Neues Amt wird Herausforderung für Klöckner

Trotz ihrer langen politischen Erfahrung – das neue Amt dürfte zu einer großen Herausforderung für Klöckner werden. Der Umgangston im Bundestag ist seit dem Einzug der AfD 2017 erheblich rauer geworden, wie alle anderen Fraktionen beklagen.

Beispielsweise wird dies dadurch deutlich, dass die Anzahl der Ordnungsrufe, die in der nun endenden 20. Wahlperiode an Abgeordnete vergeben wurden, laut Angaben der Bundestagsverwaltung auf 134 angestiegen ist – in der 19. Wahlperiode waren es lediglich 49. Davon entfielen allein 85 Ordnungsrufe auf Mitglieder der AfD-Fraktion. Die scheidende Bundestagspräsidentin Bärbel Bas (SPD) kritisierte auch, dass einige Abgeordnete Ordnungsrufe wie Trophäen sammelten und im Internet zur Schau stellten.

Auch unterhalb der Schwelle von Zwischenrufen, die mit Ordnungsrufen geahndet werden können, ist der Ton im Bundestag schärfer geworden. Weibliche Abgeordnete beklagen sexistische Sprüche – auch diese stammen hauptsächlich aus den Reihen der AfD. Die Fraktionsstärke der AfD hat sich nach der Bundestagswahl verdoppelt – was nicht unbedingt auf ruhigere Zeiten hindeutet.

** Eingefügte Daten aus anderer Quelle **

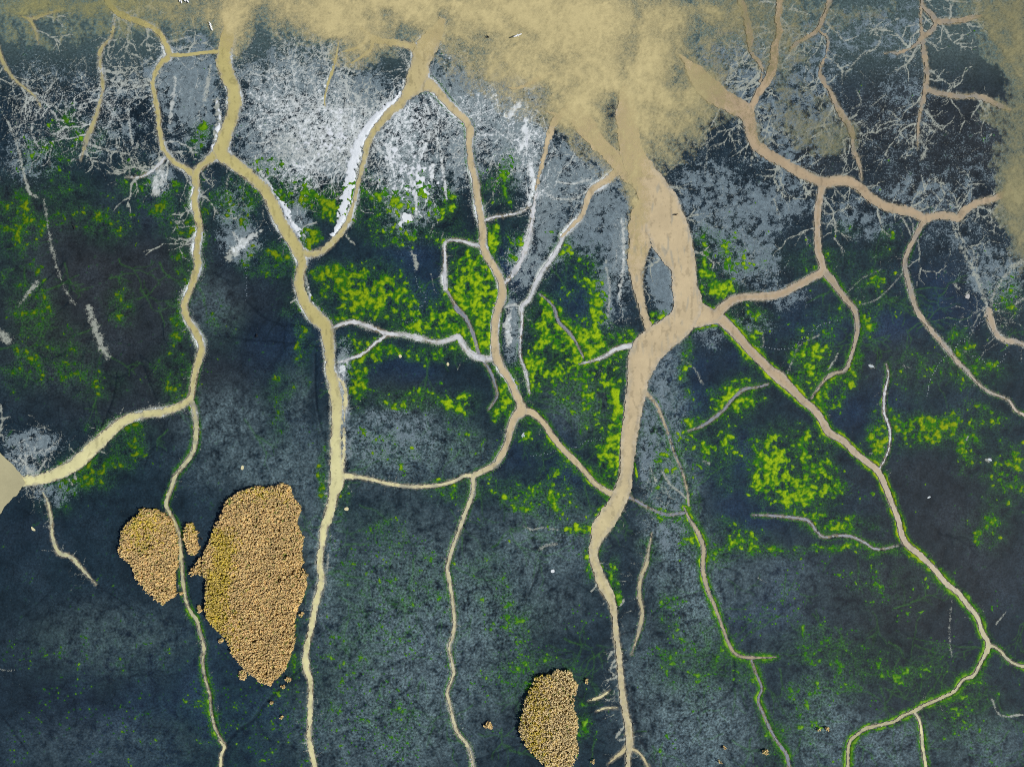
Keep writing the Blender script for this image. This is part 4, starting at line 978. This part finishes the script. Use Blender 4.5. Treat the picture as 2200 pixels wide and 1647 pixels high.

Bas plante eigentlich, das Ordnungsgeld – die nächste Sanktion nach dem Ordnungsruf – von 1.000 auf 2.000 Euro zu erhöhen, um sicherzustellen, dass es wirklich wirkt. Aber dazu ist es nicht gekommen. Ihre Nachfolgerin Klöckner hat nun die Möglichkeit, dies nachzuholen.

Dauerstreitpunkt Vizepräsidentenposten für die AfD

Nachdem die Bundestagspräsidentin gewählt wurde, werden auch ihre Stellvertreter bestimmt. Die Unionsfraktion nominierte die CSU-Innenpolitikerin Andrea Lindholz, die SPD-Fraktion die bisherige Parlamentarische Geschäftsführerin Josephine Ortleb und die Linke-Fraktion den früheren thüringischen Ministerpräsidenten Bodo Ramelow. Bei den Grünen setzte sich der einstige Parteichef Omid Nouripour in einer Kampfabstimmung durch.

Da in der Regel die Fraktionen die Vorschläge der anderen Fraktionen unterstützen, gilt ihre Wahl als sicher. Darauf kann der AfD-Kandidat Gerold Otten nicht hoffen. Noch nie hat eine Kandidatin oder ein Kandidat der AfD für den Vizeposten bei den Abstimmungen die nötige Stimmenanzahl bekommen. So dürfte es wohl auch jetzt wieder kommen. Nach der Geschäftsordnung des Bundestages kann die AfD dann zwei weitere Wahlgänge durchsetzen.

Bundespräsident setzt Schlusspunkt unter den Tag

Im Reichstagsgebäude werden voraussichtlich volle Tribünen sein, auf denen auch Bundespräsident Frank-Walter Steinmeier sitzen wird. An diesem Tag hat er jedoch noch eine eigene Rolle zu spielen. Gemäß Artikel 69 des Grundgesetzes endet die Amtszeit des Bundeskanzlers und seiner Ministerriege mit dem Zusammentreten des neuen Bundestages.

Bundeskanzler Olaf Scholz (SPD) und sein Kabinett werden also am späten Nachmittag von Steinmeier die Entlassungsurkunden erhalten. Zugleich wird er sie auffordern, bis zur Ernennung von Nachfolgern die Geschäfte weiterzuführen – wozu sie verpflichtet sind. Auch das regelt Artikel 69.

Die geschäftsführende Bundesregierung verfügt grundsätzlich über die gleichen Befugnisse wie eine reguläre. Deutschland soll sowohl intern als auch extern voll handlungsfähig bleiben. Verfassungsrechtler sind jedoch der Meinung, dass eine geschäftsführende Regierung größtmögliche politische Zurückhaltung üben sollte. In dieser Übergangszeit steht daher eher die Politikverwaltung als die Politikgestaltung im Vordergrund.